Kitab itu benar dan diyakini kebenarannya melalui nalar akal yang sehat. Semua kalimatnya harus dianalisa dan tidak diterjemahkan begitu saja. Karena kalimatnya adalah syair yang menjadi sebuah sastra yang agung. Sastra itu harus dipandang dari berbagai sudut, tempat, masa dan kondisinya.

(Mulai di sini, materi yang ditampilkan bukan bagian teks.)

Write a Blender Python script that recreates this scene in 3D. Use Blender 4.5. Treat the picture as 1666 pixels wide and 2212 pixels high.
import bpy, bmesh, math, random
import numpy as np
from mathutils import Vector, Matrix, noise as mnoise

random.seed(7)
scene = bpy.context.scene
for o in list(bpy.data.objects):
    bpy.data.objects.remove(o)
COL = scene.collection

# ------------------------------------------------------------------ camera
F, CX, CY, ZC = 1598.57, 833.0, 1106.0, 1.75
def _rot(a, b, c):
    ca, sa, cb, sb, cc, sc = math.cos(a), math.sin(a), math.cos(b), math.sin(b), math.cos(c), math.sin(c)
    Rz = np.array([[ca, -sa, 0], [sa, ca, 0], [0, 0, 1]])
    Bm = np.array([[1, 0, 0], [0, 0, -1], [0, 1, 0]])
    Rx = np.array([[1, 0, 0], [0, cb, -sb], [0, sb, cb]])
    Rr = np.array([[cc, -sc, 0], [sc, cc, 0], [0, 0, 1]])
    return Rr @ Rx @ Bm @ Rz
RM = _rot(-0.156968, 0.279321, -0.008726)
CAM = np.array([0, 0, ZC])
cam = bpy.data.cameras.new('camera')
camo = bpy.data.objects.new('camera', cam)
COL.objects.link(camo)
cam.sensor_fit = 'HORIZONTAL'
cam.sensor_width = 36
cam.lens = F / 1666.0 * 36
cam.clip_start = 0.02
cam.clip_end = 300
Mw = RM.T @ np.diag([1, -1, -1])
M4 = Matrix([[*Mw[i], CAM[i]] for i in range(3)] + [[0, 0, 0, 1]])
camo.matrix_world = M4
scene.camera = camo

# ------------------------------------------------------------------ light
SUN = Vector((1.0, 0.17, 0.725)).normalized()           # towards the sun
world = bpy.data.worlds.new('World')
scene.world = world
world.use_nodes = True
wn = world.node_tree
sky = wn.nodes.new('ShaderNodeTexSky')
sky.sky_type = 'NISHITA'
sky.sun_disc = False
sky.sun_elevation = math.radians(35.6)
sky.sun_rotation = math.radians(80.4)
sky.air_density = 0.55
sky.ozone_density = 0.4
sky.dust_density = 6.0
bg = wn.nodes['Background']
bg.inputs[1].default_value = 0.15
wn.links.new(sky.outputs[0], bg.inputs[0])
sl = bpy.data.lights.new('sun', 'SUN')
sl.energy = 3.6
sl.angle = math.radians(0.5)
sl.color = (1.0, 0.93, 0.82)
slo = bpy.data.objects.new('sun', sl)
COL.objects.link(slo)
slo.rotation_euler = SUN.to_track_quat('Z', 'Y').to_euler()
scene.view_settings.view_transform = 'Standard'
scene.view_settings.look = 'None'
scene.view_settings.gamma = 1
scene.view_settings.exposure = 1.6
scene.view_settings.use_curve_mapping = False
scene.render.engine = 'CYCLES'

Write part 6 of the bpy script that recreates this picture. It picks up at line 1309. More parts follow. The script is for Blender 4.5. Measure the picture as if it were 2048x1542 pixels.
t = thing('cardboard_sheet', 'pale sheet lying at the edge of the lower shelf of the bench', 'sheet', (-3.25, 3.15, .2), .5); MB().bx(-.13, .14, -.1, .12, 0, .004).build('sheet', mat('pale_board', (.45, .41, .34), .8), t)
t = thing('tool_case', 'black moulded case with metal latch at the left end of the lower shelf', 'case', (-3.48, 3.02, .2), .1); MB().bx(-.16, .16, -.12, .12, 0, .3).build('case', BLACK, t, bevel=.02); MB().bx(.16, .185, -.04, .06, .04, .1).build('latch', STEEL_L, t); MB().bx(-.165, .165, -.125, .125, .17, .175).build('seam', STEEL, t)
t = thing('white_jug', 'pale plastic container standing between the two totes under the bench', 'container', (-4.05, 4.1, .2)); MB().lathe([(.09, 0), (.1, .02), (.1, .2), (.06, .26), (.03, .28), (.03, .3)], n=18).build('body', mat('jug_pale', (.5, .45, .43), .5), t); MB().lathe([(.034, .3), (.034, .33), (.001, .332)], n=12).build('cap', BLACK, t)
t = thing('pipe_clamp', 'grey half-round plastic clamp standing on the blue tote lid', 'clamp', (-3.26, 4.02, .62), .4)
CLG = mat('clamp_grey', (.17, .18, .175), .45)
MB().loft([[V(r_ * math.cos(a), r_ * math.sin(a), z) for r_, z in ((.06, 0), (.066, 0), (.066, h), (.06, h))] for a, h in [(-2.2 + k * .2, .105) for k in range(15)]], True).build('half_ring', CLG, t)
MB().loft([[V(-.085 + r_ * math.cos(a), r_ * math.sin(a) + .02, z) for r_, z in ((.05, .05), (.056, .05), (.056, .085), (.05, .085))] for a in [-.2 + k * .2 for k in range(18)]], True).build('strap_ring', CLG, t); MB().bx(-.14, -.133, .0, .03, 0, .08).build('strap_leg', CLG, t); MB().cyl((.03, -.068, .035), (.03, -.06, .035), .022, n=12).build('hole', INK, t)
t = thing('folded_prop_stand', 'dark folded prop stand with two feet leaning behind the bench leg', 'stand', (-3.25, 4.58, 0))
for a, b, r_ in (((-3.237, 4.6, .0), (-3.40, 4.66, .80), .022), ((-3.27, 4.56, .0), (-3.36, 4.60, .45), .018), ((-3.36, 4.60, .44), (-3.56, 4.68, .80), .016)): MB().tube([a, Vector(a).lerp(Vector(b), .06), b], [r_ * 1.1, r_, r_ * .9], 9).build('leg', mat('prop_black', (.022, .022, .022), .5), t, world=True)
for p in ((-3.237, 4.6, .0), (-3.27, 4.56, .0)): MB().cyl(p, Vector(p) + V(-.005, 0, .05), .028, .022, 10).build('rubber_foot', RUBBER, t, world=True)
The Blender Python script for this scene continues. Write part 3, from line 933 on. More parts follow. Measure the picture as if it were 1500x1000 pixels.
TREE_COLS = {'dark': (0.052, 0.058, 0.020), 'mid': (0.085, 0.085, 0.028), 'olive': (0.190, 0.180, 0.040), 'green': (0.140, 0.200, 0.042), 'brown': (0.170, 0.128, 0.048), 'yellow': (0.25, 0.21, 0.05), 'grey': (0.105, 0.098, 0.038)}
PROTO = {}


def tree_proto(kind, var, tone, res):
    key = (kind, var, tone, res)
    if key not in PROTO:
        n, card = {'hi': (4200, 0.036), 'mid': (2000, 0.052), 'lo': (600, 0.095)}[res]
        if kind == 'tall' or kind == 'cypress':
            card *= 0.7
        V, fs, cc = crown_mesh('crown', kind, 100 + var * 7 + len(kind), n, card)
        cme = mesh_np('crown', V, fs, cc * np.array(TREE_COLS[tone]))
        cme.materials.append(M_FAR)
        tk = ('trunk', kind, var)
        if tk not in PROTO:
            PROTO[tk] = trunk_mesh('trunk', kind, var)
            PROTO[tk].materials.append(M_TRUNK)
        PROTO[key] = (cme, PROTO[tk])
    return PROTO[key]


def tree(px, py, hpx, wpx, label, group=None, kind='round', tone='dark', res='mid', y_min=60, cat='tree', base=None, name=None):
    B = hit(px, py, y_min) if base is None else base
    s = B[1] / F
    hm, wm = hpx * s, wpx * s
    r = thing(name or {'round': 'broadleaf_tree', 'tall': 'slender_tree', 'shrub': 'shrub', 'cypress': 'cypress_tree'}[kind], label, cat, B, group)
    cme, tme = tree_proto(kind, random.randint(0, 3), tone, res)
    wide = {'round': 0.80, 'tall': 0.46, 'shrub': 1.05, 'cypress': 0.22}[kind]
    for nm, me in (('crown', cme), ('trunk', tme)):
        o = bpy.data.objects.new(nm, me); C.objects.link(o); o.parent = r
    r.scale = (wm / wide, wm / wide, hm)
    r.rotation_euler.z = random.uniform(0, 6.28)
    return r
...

Peristiwa itu terus saja terjadi. Walau tidak sama persi tapi permaslahannya yang jadi pertikain pasti tidak melenceng dari sebuah prinsip menjalani hidup. Kita berselisih pada paham yang didasari pada keyakinan. Keyakinan tanpa mau menelaah makna dan proses dari pencarian. Untung saja kita masih ada cinta. Rupanya itulah yang selama ini memainkan peran sebagai perekat kerenggangan hubungan kita. Sering kukatakan padanya, benar dan salah biar nanti dipengadilan tuhan yang tentukan. Perbedaan bukan untuk disamakan tapi untuk disatukan. Kita ada untuk saling melengkapi. Perbedaan bukanlah halangan bagi kita, tapi justru sebagai pembentuk keagungan khazanah dunia.
Serpih jiwaku dengarlah!
Dalam setiap huruf yang tertuang disini dengan tulus menyanjungmu. Aku dapat mengerti maksud hatimu. Tapi tolong kita berhenti sejenak pada jalur masing-masing. Mari kita renungkan bagaimana arah langkah kita selanjutnya. Jika kita mau menelaah lagi dan lebih sabar menerima, kita takkan seperti ini. Terbentur pada ruang kebenaran. Bukankah kita sama-sama yakin pada keesaan tuhan? Biar saja itu yang menjadi tali pengikat kita.
Saying
Jika kita mau belajar lagi, serta mau saling menemani, tentu semua ini takkan terjadi. Hidup adalah puzzle, kita ada saling melengkapi terkumpul dalam ruang dunia dan dinaungi langit yang sama. Dia yang maha ada adalah ruang lahir dan kembali. Kita bisa menelaah dan menalar yang terbaik bagi kita. Dunia ini yang kita sebut bumi telah dipasrahkan kepada kita untuk dieksplorasi. Kita harus bisa memanfaatkaanya dengan benar dan baik sebagai kelangsungan hidup kita dan generasi sesudah kita.
semua penjelasanku seakan percuma. karena ia telah terlarut dalam sebuah romantisme. baginya hidup harus tetap sama seperti dulu. ia lupa bahwa waktu telah berubah, kita mengalami evolusi pemikiran. segala sesuatu yang ada, baik idealis, nasionalis, animisme, agamis maupun isme yang lain adalah produk kebudayaan. semua terletak pada keyakinan kita jangan terlalu fanatik atau kebablasan. karena segala sesuatu yang berlebihan itu buruk.
Hidup memang sulit, penuh tantangan. bersatu dalam perbedaan adalah tantangan bagi kita. Semua itu agar kita lebih dewasa dalam mekmanai perbedaan. kita harus bijaksana dalam bersikap dalam melakukan tindakan. jika ego ataupun idealisme kita paksakan kepada orang lain hanya akan menimbulkan perpecahan dan perselisihan. Hidup harus bisa bertoleransi dan duduk berdampingan. jaangan pernah meniadakan sesuatu, biarkan semua ada. jika ada itu tiada maka tiada tak pernah ada. Jika tiada itu tiada maka ada tak pernah ada.